DATASET CONTENT
>> begin
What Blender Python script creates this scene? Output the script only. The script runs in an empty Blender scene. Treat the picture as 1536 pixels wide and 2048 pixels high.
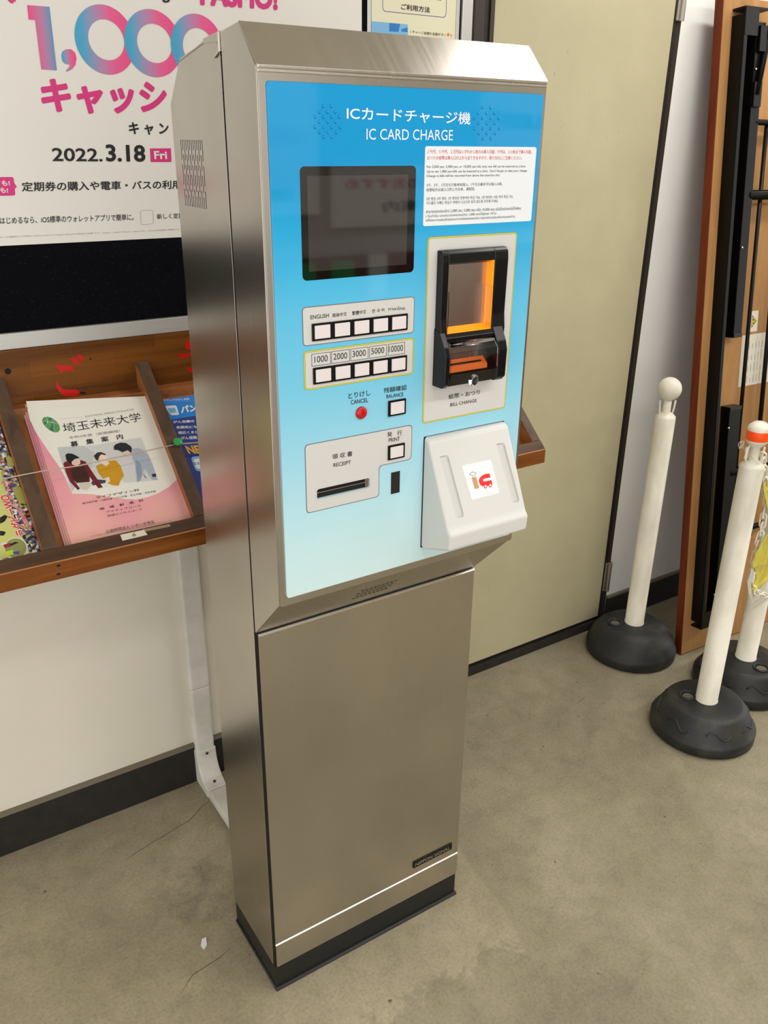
import bpy, bmesh, math, random
from mathutils import Vector, Matrix
from mathutils.geometry import tessellate_polygon

SC = bpy.context.scene
COL = SC.collection
random.seed(7)

# ---------------------------------------------------------------- camera
FPX = 1700.68
CP = Vector((-0.4551, -1.0559, 1.5))
_pi, _ya, _ro = math.radians(-23.5375), math.radians(-33.1294), math.radians(0.6593)
CF = Vector((-math.sin(_ya) * math.cos(_pi), math.cos(_ya) * math.cos(_pi), math.sin(_pi)))
_R = Vector((math.cos(_ya), math.sin(_ya), 0)); _U = _R.cross(CF)
CR = _R * math.cos(_ro) + _U * math.sin(_ro)
CU = -_R * math.sin(_ro) + _U * math.cos(_ro)
cam_d = bpy.data.cameras.new('camera')
cam_d.sensor_fit = 'VERTICAL'; cam_d.sensor_height = 36.0; cam_d.sensor_width = 27.0
cam_d.lens = 36.0 * FPX / 2048.0
cam_d.clip_start = 0.02
cam = bpy.data.objects.new('camera', cam_d); COL.objects.link(cam)
cam.matrix_world = Matrix(((CR.x, CU.x, -CF.x, CP.x), (CR.y, CU.y, -CF.y, CP.y), (CR.z, CU.z, -CF.z, CP.z), (0, 0, 0, 1)))
SC.camera = cam

# ---------------------------------------------------------------- world, lights, exposure
w = bpy.data.worlds.new('station_light'); SC.world = w; w.use_nodes = True
bg = w.node_tree.nodes['Background']
bg.inputs[0].default_value = (1.0, 0.985, 0.955, 1); bg.inputs[1].default_value = 1.15
vs = SC.view_settings
vs.view_transform = 'Standard'; vs.look = 'None'; vs.gamma = 1.0; vs.use_curve_mapping = False
vs.exposure = 0.66

def area(name, loc, sx, sy, power, rot=(0, 0, 0), col=(1.0, 0.98, 0.94)):
    l = bpy.data.lights.new(name, 'AREA'); l.shape = 'RECTANGLE'; l.size = sx; l.size_y = sy
    l.energy = power; l.color = col
    o = bpy.data.objects.new(name, l); o.location = loc; o.rotation_euler = rot; COL.objects.link(o)
    return o
CEIL = 2.7
TUBES = [(1.75, -0.02, 1.3, 10), (0.9, -1.45, 2.4, 18), (3.3, -1.25, 2.0, 17), (-2.5, -0.6, 1.6, 2)]
for i, (x, y, L, p) in enumerate(TUBES):
    area('ceiling_lamp_light', (x, y, CEIL - 0.13), L, 0.12, p)

# ---------------------------------------------------------------- helpers
def s2l(c):
    c /= 255.0
    return c / 12.92 if c <= 0.04045 else ((c + 0.055) / 1.055) ** 2.4
def rgb(r, g, b): return (s2l(r), s2l(g), s2l(b), 1.0)

def ray(px, py): return CF + CR * ((px - 768) / FPX) - CU * ((py - 1024) / FPX)

class Pl:
    """a real surface in the room: origin, two axes, outward normal"""
    def __init__(s, o, ex, ey):
        s.o = Vector(o); s.ex = Vector(ex).normalized(); s.ey = Vector(ey).normalized(); s.n = s.ex.cross(s.ey).normalized()
    def w(s, u, v, h=0.0): return s.o + s.ex * u + s.ey * v + s.n * h
    def uv(s, px, py, h=0.0):
        d = ray(px, py); p = CP + d * (((s.o + s.n * h - CP).dot(s.n)) / d.dot(s.n)); q = p - s.o
        return (q.dot(s.ex), q.dot(s.ey))
    def uvs(s, pts, off=(0, 0), sc=1.0, h=0.0): return [s.uv(off[0] + x / sc, off[1] + y / sc, h) for x, y in pts]

WL = {}
def thing(name, label, cat, loc=(0, 0, 0), group=None):
    o = bpy.data.objects.new(name, None); o.empty_display_size = 0.05
    o.location = loc; COL.objects.link(o); WL[o.name] = Vector(loc)
    o['label'] = label; o['category'] = cat
    if group: o['group'] = group
    return o
def tag(o, label, cat, group=None):
    o['label'] = label; o['category'] = cat
    if group: o['group'] = group
    return o
def link(name, me, m, parent=None, smooth=False):
    o = bpy.data.objects.new(name, me); COL.objects.link(o)
    if me.materials: me.materials.clear()
    me.materials.append(m)
    base = Vector((0, 0, 0))
    if parent is not None:
        o.parent = parent; base = WL[parent.name]
    WL[o.name] = base
    if base.length > 0: me.transform(Matrix.Translation(-base))
    if smooth:
        for p in me.polygons: p.use_smooth = True
    return o
def structure(name, me, m, parent=None):
    o = link(name, me, m, parent)
    if parent is None: o['kind'] = 'structure'
    return o
def recenter(o):
    """move a lone mesh's origin to its own base centre"""
    me = o.data; xs = [v.co for v in me.vertices]
    c = Vector(((min(v.x for v in xs) + max(v.x for v in xs)) / 2, (min(v.y for v in xs) + max(v.y for v in xs)) / 2, min(v.z for v in xs)))
    me.transform(Matrix.Translation(-c)); o.location = o.location + c; WL[o.name] = WL[o.name] + c
    return o

def bm_mesh(bm, name='mesh'):
    bmesh.ops.recalc_face_normals(bm, faces=bm.faces)
    me = bpy.data.meshes.new(name); bm.to_mesh(me); bm.free(); return me
def add_box(bm, a, b, P=None):
    vs_ = []
    for x in (a[0], b[0]):
        for y in (a[1], b[1]):
            for z in (a[2], b[2]):
                co = Vector((x, y, z)) if P is None else P.w(x, y, z)
                vs_.append(bm.verts.new(co))
    f = [(0, 1, 3, 2), (4, 6, 7, 5), (0, 4, 5, 1), (2, 3, 7, 6), (0, 2, 6, 4), (1, 5, 7, 3)]
    for q in f: bm.faces.new([vs_[i] for i in q])
def box(a, b, bev=0.0, P=None, seg=2):
    bm = bmesh.new(); add_box(bm, a, b, P)
    bmesh.ops.recalc_face_normals(bm, faces=bm.faces)
    if bev > 0: bmesh.ops.bevel(bm, geom=list(bm.edges), offset=bev, segments=seg, affect='EDGES', profile=0.5)
    return bm_mesh(bm)
def prism(pts, fn, t0, t1, bev=0.0, seg=2):
    """pts 2D, fn(a,b,t)->Vector"""
    bm = bmesh.new()
    A = [bm.verts.new(fn(a, b, t0)) for a, b in pts]; B = [bm.verts.new(fn(a, b, t1)) for a, b in pts]
    n = len(pts)
    bm.faces.new(A); bm.faces.new(B[::-1])
    for i in range(n): bm.faces.new((A[i], B[i], B[(i + 1) % n], A[(i + 1) % n]))
    bmesh.ops.recalc_face_normals(bm, faces=bm.faces)
    if bev > 0: bmesh.ops.bevel(bm, geom=list(bm.edges), offset=bev, segments=seg, affect='EDGES', profile=0.5)
    return bm_mesh(bm)
def poly(P, pts, h0, h1, bev=0.0):
    return prism(pts, lambda a, b, t: P.w(a, b, t), h0, h1, bev)
def rrect(u0, v0, u1, v1, r, n=5):
    out = []
    for cx, cy, a0 in ((u1 - r, v1 - r, 0), (u0 + r, v1 - r, 90), (u0 + r, v0 + r, 180), (u1 - r, v0 + r, 270)):
        for k in range(n + 1):
            a = math.radians(a0 + 90 * k / n); out.append((cx + r * math.cos(a), cy + r * math.sin(a)))
    return out
def circ(u, v, r, n=24, ry=None):
    ry = ry or r
    return [(u + r * math.cos(2 * math.pi * k / n), v + ry * math.sin(2 * math.pi * k / n)) for k in range(n)]
def rcorner(pts, r, n=4):
    """round the corners of a polygon"""
    out = []; m = len(pts)
    for i in range(m):
        p = Vector(pts[i]); a = Vector(pts[i - 1]) - p; b = Vector(pts[(i + 1) % m]) - p
        q = min(r, a.length * .45, b.length * .45); s = p + a.normalized() * q; e = p + b.normalized() * q
        for k in range(n + 1):
            t = k / n; c = s * (1 - t) ** 2 + p * 2 * t * (1 - t) + e * t * t; out.append((c.x, c.y))
    return out
def plate(P, outlines, h0, h1):
    """flat plate with holes (even-odd), through a filled 2D curve"""
    c = bpy.data.curves.new('plate', 'CURVE'); c.dimensions = '2D'; c.fill_mode = 'BOTH'; c.extrude = (h1 - h0) / 2
    for pts in outlines:
        sp = c.splines.new('POLY'); sp.points.add(len(pts) - 1)
        for i, (a, b) in enumerate(pts): sp.points[i].co = (a, b, 0, 1)
        sp.use_cyclic_u = True
    me = curve_mesh(c)
    for v in me.vertices: v.co = P.w(v.co.x, v.co.y, (h0 + h1) / 2 + v.co.z)
    bm = bmesh.new(); bm.from_mesh(me); bmesh.ops.remove_doubles(bm, verts=bm.verts, dist=1e-6); bpy.data.meshes.remove(me)
    return bm_mesh(bm)
def curve_mesh(c):
    o = bpy.data.objects.new('tmp', c); COL.objects.link(o)
    dg = bpy.context.evaluated_depsgraph_get(); dg.update()
    me = bpy.data.meshes.new_from_object(o.evaluated_get(dg))
    bpy.data.objects.remove(o); bpy.data.curves.remove(c)
    return me
def text_mesh(P, s, bl, br, tl, h=0.0004, bold=0.0, off=(0, 0), sc=1.0, uv=False, depth=0.0):
    c = bpy.data.curves.new('text', 'FONT'); c.body = s; c.resolution_u = 3
    me = curve_mesh(c)
    if bold > 0.001:
        n_ = 4 if bold < .02 else (8 if bold < .03 else 20); ms = [me]
        for k_ in range(n_):
            cp_ = me.copy(); a_k = 2 * math.pi * k_ / n_ + .4
            cp_.transform(Matrix.Translation((bold * math.cos(a_k), bold * math.sin(a_k), 2e-5 * (k_ + 1)))); ms.append(cp_)
        me = join_meshes(ms)
    if uv: a, b, d = Vector(bl), Vector(br), Vector(tl)
    else: a, b, d = (Vector(P.uv(off[0] + q[0] / sc, off[1] + q[1] / sc, h)) for q in (bl, br, tl))
    xs = [v.co.x for v in me.vertices]; ys = [v.co.y for v in me.vertices]
    x0, x1, y0, y1 = min(xs), max(xs), min(ys), max(ys)
    e = b - a; g = d - a
    for v in me.vertices:
        q = a + e * ((v.co.x - x0) / (x1 - x0)) + g * ((v.co.y - y0) / (y1 - y0))
        v.co = P.w(q.x, q.y, h + v.co.z)
    return me
def T(parent, P, s, bl, br, tl, m, name='lettering', **k):
    return link(name, text_mesh(P, s, bl, br, tl, **k), m, parent)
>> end
PROBLEM DETAILS
Every line from the start of the listing above through the line with "random.seed(7)" should be repeated exactly; skip the pictures and add nothing else.

COMPLETED EXERCISE
What Blender Python script creates this scene? Output the script only. The script runs in an empty Blender scene. Treat the picture as 1536 pixels wide and 2048 pixels high.
import bpy, bmesh, math, random
from mathutils import Vector, Matrix
from mathutils.geometry import tessellate_polygon

SC = bpy.context.scene
COL = SC.collection
random.seed(7)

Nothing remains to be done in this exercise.